>> start

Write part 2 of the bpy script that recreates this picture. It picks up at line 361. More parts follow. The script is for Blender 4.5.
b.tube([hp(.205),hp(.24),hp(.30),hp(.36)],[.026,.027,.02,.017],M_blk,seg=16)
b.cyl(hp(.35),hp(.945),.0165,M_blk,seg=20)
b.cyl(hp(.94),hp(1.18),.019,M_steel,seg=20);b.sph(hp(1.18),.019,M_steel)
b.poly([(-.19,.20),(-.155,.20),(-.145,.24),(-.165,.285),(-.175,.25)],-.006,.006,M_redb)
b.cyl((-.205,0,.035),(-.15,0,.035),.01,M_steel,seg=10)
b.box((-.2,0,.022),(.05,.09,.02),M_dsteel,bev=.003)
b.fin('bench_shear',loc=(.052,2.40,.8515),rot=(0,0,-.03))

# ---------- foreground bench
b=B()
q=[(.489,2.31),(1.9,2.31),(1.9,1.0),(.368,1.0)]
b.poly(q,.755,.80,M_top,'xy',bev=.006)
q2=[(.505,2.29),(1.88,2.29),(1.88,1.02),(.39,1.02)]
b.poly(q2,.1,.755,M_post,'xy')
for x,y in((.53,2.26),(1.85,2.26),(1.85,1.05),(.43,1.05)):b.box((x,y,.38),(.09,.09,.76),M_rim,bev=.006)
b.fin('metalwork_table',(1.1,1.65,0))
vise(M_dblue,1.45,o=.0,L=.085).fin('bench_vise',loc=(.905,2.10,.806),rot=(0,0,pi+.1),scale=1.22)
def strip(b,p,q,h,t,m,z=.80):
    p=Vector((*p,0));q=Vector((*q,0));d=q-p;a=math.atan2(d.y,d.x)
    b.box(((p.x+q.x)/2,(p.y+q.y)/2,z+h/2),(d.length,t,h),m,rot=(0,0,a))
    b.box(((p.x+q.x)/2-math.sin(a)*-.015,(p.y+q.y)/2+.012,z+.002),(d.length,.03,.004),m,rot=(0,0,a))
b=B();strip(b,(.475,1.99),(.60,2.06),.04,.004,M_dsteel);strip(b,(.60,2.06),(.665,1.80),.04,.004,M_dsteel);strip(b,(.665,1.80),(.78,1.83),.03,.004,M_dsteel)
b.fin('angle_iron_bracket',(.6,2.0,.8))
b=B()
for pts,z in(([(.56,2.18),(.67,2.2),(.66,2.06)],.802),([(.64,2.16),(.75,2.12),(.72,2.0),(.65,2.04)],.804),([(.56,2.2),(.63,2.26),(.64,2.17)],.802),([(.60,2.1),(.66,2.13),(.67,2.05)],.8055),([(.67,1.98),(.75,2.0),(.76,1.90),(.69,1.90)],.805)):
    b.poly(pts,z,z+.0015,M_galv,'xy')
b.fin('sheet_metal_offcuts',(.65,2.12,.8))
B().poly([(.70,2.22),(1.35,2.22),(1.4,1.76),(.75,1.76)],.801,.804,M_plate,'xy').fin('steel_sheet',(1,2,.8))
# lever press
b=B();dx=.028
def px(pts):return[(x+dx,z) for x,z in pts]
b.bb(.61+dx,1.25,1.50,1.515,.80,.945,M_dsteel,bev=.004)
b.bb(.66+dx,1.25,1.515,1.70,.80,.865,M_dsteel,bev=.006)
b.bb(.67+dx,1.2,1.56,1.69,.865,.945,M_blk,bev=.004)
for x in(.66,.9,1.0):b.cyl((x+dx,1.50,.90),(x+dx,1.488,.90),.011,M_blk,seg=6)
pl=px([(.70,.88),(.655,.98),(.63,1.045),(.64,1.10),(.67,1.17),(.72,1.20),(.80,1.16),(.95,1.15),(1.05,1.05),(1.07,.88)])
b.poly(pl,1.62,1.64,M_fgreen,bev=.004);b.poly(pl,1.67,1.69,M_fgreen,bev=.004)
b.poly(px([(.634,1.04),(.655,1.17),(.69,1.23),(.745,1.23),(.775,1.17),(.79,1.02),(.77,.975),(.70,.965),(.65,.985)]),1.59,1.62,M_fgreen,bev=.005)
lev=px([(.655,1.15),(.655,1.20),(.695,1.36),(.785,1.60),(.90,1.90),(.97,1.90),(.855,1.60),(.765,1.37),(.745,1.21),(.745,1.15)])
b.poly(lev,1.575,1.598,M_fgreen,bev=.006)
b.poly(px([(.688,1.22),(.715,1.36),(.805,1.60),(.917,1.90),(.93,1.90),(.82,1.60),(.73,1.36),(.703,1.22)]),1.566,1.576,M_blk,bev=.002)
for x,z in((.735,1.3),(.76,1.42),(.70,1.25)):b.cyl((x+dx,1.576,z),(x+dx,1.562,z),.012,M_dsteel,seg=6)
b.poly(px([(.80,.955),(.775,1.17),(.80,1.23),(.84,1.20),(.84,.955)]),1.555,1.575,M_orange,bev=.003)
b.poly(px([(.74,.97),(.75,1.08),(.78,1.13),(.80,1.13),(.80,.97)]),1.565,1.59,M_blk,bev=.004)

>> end

→ Required work:
Write out exactly the lines from the start of the material through the line with "b.fin('bench_shear',loc=(.052,2.40,.8515),rot=(0,0,-.03))". No other output is expected.

→ The result:
Write part 2 of the bpy script that recreates this picture. It picks up at line 361. More parts follow. The script is for Blender 4.5.
b.tube([hp(.205),hp(.24),hp(.30),hp(.36)],[.026,.027,.02,.017],M_blk,seg=16)
b.cyl(hp(.35),hp(.945),.0165,M_blk,seg=20)
b.cyl(hp(.94),hp(1.18),.019,M_steel,seg=20);b.sph(hp(1.18),.019,M_steel)
b.poly([(-.19,.20),(-.155,.20),(-.145,.24),(-.165,.285),(-.175,.25)],-.006,.006,M_redb)
b.cyl((-.205,0,.035),(-.15,0,.035),.01,M_steel,seg=10)
b.box((-.2,0,.022),(.05,.09,.02),M_dsteel,bev=.003)
b.fin('bench_shear',loc=(.052,2.40,.8515),rot=(0,0,-.03))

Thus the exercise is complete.